### COLLECTED MATERIAL

%%

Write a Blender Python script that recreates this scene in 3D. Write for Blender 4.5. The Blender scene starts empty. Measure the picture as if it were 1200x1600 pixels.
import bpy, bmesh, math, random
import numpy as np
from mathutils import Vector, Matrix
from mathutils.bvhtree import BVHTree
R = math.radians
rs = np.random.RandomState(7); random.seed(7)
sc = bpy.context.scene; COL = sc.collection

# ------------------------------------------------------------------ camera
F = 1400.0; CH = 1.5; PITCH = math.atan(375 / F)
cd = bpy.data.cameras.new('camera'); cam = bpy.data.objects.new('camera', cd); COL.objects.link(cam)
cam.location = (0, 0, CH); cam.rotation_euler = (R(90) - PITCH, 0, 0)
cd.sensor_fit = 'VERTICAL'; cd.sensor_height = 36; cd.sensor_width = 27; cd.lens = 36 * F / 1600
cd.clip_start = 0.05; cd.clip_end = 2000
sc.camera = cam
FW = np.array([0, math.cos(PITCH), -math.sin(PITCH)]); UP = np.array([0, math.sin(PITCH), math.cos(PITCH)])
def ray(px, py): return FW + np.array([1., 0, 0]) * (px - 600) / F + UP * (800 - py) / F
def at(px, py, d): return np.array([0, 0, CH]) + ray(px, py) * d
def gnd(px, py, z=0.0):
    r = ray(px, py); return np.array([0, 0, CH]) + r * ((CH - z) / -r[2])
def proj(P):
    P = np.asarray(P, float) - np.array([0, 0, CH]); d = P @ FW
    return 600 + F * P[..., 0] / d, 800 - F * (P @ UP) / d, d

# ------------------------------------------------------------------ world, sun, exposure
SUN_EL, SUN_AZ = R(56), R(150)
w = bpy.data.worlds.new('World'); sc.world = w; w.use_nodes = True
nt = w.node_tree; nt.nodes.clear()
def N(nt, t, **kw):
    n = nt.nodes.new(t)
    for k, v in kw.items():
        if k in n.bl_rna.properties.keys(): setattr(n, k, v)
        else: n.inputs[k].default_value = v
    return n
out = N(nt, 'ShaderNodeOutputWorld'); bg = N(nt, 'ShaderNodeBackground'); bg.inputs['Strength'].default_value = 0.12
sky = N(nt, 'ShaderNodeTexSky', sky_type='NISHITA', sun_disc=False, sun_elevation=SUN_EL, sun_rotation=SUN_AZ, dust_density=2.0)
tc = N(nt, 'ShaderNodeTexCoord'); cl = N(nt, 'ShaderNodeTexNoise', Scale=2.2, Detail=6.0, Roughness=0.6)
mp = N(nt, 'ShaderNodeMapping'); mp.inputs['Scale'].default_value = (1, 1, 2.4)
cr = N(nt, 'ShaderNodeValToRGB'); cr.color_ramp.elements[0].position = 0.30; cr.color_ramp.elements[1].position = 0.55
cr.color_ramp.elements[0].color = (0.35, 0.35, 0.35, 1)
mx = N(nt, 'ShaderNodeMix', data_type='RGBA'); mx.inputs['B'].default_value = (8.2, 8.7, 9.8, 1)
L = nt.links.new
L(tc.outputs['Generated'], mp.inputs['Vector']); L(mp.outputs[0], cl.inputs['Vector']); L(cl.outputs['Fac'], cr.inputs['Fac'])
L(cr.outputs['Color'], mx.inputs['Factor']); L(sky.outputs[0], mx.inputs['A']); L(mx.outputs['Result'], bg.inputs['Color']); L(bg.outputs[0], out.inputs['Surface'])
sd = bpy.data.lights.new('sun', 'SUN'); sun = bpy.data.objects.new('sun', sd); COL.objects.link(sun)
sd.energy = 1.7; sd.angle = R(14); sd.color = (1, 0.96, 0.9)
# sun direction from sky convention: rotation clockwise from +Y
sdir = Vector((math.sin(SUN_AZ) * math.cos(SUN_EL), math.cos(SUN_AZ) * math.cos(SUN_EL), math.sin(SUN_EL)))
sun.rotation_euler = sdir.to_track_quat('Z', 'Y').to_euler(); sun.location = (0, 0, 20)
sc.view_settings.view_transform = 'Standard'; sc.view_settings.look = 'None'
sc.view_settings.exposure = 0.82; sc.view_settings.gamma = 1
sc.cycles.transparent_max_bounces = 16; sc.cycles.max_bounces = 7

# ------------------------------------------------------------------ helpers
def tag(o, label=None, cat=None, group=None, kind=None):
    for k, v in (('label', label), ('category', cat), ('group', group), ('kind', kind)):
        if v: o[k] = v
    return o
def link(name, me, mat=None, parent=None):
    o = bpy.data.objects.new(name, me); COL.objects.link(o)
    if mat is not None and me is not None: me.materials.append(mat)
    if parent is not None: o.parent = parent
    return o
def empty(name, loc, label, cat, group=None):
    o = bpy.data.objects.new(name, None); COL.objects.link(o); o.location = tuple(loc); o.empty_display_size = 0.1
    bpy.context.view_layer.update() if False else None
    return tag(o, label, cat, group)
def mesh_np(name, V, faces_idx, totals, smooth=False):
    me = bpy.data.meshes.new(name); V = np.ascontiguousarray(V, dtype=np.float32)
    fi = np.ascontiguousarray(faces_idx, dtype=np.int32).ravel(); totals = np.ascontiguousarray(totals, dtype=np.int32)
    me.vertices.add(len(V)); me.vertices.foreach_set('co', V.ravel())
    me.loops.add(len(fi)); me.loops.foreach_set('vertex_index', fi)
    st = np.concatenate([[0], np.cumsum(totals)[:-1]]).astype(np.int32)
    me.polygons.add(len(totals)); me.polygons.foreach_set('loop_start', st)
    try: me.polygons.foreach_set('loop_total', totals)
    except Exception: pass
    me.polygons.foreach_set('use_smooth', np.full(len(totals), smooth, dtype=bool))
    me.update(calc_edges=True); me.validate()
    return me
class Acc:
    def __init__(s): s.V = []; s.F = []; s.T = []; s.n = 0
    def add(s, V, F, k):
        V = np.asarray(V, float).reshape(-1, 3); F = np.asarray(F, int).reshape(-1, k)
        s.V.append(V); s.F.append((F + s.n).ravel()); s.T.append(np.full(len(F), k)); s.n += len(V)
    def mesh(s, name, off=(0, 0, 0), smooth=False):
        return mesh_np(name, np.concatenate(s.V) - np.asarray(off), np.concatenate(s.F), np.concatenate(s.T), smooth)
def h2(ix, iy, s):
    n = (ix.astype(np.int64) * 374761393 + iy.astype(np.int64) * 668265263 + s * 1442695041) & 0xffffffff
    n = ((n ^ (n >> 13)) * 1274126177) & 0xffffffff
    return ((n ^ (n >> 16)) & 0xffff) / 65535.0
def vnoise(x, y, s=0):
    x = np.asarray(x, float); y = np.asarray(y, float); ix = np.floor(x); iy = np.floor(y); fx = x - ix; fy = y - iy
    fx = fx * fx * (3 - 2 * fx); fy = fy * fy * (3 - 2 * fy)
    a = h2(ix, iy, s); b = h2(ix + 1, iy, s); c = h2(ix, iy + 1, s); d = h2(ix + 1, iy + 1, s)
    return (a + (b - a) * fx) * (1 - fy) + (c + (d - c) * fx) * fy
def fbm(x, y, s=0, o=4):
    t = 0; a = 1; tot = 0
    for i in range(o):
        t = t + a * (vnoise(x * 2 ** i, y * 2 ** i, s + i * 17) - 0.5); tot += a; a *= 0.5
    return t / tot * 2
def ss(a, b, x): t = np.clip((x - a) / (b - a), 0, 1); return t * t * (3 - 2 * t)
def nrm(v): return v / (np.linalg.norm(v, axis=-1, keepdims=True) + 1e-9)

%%

### WRITTEN EXERCISE
Please repeat word for word the lines above that run from the beginning through the line containing "sc = bpy.context.scene; COL = sc.collection", keeping both the first and that last line.

### SOLUTION TO THE EXERCISE
Write a Blender Python script that recreates this scene in 3D. Write for Blender 4.5. The Blender scene starts empty. Measure the picture as if it were 1200x1600 pixels.
import bpy, bmesh, math, random
import numpy as np
from mathutils import Vector, Matrix
from mathutils.bvhtree import BVHTree
R = math.radians
rs = np.random.RandomState(7); random.seed(7)
sc = bpy.context.scene; COL = sc.collection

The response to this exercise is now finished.